Monday, July 12, 2010

Make the cucumbers stop!

Warning to anyone tempted to follow my footsteps into canning insanity. DON'T buy several baskets of cucumbers thinking it's a quick simple process to turn them into pickles. It's not quick. It's not simple. And you may permanently smell like vinegar. I do.

So having never made pickles before and standing in the market without having first checking a recipe, the primary challenge is to try to guess how many to buy! I looked at the two quart baskets for $5.50 and really had no clue how many jars I could expect to fill. No clue. So I bought four baskets and hoped that I wasn't getting too few.

Well, it worked out I had purchased somewhere in the neighbourhood of 18 pounds of cucumbers. That's a lot. DO NOT BUY 18 POUNDS OF CUCUMBERS!

I decided to try several different recipes. First, I would use the traditional Blue Ribbon dill method that involves long, slow brining of at least 24 hours. Then I would also make quick cold pack dills using prefab pickling mixes.

The brined pickles were relatively straightforward but SLOW to produce. 24 hours of brining was followed with 24 hours of soaking in vinegar solution. Well, Blue Ribbon let me down.

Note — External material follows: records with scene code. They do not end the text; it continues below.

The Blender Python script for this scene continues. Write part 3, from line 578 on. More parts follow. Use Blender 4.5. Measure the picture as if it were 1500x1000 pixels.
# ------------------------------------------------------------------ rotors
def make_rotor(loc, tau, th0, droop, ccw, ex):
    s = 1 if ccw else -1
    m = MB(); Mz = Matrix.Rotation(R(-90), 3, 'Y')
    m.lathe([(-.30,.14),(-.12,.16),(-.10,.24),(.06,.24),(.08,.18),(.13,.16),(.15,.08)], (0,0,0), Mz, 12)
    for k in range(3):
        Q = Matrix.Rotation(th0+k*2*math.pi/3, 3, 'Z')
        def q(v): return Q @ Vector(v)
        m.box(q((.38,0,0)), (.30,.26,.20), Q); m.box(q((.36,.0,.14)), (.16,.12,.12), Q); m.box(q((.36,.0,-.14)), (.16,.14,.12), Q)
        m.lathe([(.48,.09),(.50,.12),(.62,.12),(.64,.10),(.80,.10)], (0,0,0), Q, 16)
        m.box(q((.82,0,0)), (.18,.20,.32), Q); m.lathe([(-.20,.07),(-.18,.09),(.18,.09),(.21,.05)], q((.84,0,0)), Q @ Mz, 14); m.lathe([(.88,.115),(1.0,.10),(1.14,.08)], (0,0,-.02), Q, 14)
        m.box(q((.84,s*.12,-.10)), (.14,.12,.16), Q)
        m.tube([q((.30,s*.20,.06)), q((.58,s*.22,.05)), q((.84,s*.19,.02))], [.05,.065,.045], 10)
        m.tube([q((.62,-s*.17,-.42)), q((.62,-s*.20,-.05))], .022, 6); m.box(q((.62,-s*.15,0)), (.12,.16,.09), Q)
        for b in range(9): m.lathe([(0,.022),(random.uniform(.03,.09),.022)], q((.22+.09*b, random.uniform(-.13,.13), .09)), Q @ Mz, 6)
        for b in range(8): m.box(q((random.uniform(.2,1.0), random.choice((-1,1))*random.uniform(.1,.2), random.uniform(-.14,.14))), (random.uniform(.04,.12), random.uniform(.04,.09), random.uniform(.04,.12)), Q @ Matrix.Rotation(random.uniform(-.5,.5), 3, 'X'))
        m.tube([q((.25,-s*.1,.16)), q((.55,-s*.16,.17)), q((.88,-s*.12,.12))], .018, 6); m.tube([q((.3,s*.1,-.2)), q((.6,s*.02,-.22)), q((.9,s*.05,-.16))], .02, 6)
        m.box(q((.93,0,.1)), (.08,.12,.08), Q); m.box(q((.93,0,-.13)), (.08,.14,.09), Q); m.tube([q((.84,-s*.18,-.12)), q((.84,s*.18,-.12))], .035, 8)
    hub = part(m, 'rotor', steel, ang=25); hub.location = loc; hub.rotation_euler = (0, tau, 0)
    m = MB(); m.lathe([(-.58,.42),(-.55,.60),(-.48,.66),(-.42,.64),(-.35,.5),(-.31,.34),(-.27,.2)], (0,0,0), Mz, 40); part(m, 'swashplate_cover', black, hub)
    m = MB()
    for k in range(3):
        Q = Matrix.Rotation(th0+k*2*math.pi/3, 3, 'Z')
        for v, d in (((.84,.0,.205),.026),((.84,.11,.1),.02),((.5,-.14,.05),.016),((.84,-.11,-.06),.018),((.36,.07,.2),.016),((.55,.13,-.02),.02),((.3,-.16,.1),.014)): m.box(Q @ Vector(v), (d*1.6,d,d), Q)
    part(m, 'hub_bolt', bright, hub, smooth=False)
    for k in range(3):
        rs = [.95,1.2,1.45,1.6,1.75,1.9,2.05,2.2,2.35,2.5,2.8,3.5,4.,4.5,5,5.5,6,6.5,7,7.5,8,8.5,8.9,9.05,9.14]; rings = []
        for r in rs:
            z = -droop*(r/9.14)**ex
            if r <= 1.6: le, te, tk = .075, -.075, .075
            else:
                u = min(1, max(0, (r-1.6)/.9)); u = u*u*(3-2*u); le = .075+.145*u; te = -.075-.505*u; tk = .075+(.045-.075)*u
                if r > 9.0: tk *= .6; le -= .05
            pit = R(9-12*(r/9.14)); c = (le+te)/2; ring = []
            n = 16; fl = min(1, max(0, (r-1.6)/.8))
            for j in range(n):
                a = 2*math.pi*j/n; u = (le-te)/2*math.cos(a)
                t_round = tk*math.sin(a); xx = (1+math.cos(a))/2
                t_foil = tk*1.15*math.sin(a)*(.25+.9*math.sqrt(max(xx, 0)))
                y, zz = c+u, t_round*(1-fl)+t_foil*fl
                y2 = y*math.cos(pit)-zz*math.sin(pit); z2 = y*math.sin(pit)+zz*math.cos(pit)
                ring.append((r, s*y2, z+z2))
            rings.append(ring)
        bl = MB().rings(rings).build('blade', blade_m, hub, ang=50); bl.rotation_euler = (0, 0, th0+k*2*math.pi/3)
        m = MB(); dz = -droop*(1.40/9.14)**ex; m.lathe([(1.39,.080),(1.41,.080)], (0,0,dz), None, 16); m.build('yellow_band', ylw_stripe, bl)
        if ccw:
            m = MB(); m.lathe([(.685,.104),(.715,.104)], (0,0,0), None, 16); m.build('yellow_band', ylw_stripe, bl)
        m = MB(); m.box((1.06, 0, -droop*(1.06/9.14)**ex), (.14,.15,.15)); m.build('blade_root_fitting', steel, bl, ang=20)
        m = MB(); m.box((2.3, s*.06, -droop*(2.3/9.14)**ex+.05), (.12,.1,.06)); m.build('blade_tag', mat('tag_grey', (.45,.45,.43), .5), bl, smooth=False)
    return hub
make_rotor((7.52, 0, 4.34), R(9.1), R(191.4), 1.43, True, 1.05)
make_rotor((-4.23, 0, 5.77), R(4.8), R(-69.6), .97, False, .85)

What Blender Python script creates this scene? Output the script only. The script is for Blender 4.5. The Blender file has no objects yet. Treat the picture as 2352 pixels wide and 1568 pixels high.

The amount of vinegar mix they recommended wasn't nearly enough to cover all the pickles, and some of them poked out for the day (we'll see if I survive), not by a mile, and this is even after I had pared down the number of cucumbers it called for. But in the end, I got six pints of pickles, so I was placated.

The quick dills are much less work. Cut the ends off the cucumbers, wash them off, pack them, and then add the vinegar broth (which is basically just white vinegar and the packet of spice). I spruced up the jars by adding different things. Some got beautiful fresh dill weed that I bought. Some included garlic. In others I included hot peppers that I had dried a couple years ago. I primarily filled quart jars just to try to get them processed more quickly. But even so, the effort required was something like 6 hours over the weekend and another 6 hours on a Monday night after work (I was pickling til 1 in the morning), the whole time steam spewing from the canning pot and vinegar vapour curling my nose hairs. The dog hid outside the entire evening and coughed.

But the end result was something like 9 quart jars of pickles and at least 6 pint jars, so 12 quarts overall. Can anyone even EAT that many pickles in a year? And that doesn't even include the sweet pickles that I intend to make later.